The Need for Theatricality
- rburch140
- Jan 29, 2022
- 2 min read
Almost everyone is interested in theatricality--because almost everyone wants to be funny; almost everyone wants to be dramatic; almost everyone wants to be better than everyone else. People have to perform. There is a need for theatricality in life. So, "Opening Night" was about the sense of theatricality in all of us and how it can take us over, how we can appear totally wrong on some little point, and we never know what that little point we are going to fight for. Divorces have been caused by little points, wars have been caused by little points, friendships have been broken on little points, and great success have been gathered on the basis of little things that don't appear very important to a mass public, but they are important to us. And I thought it was something worthwhile to make a movie about.

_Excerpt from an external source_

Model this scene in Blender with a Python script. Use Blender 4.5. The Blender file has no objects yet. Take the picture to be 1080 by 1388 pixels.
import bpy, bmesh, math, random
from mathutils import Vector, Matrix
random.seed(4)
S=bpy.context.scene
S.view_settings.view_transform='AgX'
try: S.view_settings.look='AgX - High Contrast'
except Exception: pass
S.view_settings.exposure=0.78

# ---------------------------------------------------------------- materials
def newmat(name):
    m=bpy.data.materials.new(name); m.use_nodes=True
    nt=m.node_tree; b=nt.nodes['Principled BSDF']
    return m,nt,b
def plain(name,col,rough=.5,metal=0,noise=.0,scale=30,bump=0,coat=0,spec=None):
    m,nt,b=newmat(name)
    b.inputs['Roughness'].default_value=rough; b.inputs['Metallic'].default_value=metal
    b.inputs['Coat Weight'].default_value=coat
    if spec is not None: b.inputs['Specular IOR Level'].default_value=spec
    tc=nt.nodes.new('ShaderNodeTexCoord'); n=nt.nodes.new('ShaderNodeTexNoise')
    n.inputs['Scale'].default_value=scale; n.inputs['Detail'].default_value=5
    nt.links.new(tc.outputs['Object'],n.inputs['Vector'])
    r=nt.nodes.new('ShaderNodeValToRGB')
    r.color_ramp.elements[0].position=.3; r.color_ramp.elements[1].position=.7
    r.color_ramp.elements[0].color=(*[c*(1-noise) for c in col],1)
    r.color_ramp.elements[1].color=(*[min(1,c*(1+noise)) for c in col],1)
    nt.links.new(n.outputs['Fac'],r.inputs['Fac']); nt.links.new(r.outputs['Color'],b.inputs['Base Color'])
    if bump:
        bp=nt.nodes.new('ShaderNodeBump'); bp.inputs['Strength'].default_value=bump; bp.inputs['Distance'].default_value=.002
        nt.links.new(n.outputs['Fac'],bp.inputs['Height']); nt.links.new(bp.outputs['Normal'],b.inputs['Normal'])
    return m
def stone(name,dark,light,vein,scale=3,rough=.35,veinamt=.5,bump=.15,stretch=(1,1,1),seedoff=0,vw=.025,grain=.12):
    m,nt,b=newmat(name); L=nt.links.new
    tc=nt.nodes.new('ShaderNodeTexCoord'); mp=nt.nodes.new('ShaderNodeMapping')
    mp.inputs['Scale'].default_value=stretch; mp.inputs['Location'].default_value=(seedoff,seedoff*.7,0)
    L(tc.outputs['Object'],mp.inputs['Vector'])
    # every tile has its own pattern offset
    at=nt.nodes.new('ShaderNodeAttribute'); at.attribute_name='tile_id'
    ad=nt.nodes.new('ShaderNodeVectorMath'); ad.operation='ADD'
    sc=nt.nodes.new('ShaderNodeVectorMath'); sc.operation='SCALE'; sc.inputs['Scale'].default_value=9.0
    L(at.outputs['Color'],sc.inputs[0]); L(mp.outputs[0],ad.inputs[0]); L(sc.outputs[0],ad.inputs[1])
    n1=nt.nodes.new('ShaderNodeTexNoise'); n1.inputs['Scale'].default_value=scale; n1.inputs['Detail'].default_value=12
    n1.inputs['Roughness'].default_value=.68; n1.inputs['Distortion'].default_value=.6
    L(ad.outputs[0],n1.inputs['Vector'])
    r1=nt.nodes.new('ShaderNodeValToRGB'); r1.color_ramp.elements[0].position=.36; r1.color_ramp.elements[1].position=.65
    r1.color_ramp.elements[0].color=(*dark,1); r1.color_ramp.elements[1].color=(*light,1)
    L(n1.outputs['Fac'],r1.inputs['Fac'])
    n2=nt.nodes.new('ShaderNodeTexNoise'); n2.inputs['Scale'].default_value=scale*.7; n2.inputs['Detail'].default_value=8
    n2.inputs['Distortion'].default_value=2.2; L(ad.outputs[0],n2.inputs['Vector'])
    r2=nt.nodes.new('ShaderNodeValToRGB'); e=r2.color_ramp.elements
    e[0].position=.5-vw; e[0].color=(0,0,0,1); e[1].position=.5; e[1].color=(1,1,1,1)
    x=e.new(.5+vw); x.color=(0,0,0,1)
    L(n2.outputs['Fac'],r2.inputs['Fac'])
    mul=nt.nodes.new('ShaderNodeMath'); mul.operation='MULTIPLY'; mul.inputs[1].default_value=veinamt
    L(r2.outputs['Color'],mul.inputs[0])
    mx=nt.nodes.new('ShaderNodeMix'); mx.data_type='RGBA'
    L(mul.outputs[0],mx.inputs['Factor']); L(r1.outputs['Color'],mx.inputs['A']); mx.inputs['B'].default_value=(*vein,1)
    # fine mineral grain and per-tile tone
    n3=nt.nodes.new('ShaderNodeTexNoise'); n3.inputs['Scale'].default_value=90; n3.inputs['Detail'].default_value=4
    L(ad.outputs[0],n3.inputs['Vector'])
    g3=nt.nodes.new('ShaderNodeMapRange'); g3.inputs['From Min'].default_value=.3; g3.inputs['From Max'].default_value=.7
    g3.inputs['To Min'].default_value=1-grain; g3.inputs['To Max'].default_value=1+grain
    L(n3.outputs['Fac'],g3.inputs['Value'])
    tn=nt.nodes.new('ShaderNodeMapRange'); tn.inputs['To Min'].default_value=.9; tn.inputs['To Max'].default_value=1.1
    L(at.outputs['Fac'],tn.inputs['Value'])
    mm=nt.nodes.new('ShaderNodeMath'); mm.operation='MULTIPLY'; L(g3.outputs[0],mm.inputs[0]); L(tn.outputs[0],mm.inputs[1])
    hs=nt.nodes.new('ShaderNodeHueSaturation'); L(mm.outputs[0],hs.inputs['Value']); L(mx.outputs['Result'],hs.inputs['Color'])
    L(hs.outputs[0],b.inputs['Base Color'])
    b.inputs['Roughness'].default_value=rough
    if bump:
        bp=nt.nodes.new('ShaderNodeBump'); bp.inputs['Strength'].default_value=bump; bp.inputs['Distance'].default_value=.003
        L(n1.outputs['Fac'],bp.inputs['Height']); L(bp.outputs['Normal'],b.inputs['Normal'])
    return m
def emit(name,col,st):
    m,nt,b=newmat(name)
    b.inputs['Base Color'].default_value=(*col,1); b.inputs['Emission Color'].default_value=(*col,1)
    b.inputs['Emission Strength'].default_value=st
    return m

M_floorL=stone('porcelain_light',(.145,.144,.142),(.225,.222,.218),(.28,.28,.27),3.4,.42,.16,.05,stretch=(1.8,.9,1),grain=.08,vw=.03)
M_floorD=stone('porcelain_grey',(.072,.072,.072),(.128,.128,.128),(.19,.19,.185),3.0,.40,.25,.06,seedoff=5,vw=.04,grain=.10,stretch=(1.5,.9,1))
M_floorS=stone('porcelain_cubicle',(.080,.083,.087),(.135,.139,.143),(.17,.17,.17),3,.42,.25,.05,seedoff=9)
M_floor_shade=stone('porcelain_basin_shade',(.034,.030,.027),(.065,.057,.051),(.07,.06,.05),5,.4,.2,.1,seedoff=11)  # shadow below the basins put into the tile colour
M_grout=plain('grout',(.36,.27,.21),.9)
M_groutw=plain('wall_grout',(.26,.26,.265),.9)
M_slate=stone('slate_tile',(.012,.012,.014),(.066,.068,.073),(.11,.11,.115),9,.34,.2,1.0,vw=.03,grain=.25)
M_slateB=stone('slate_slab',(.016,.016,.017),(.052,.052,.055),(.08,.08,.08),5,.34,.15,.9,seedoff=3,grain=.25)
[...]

I think there's a pull and a push between whether you're an individual, as I feel right now, or whether you are a part of society, and I think we all are, all of us, pulled and pushed between these two things constantly. And you keep saying, "Do I want to be what I am?" or "Do I want to be part of society?' Myrtle has two selves. One was that background of Gena Rowlands's own personal life, of children, family, home, schooling; the problems of who you are and trying to fight for your own survival as you do all these other prescribed chores. The other is what you could be if none of these other things existed. The selfish, individual part of the person--your own mind's eye view of yourself--is to me the epitome of an actress. If you have no boundaries of commitment, you then could express so much. But in one sense, to me, its and anti-art film in that it says if you had your own way you wouldn't express a goddamn thing. If you had your total way. Actors, or writers, have to work under this duress. You can't be tortured, your ears can't be torn off, your mustache pulled out hair by hair.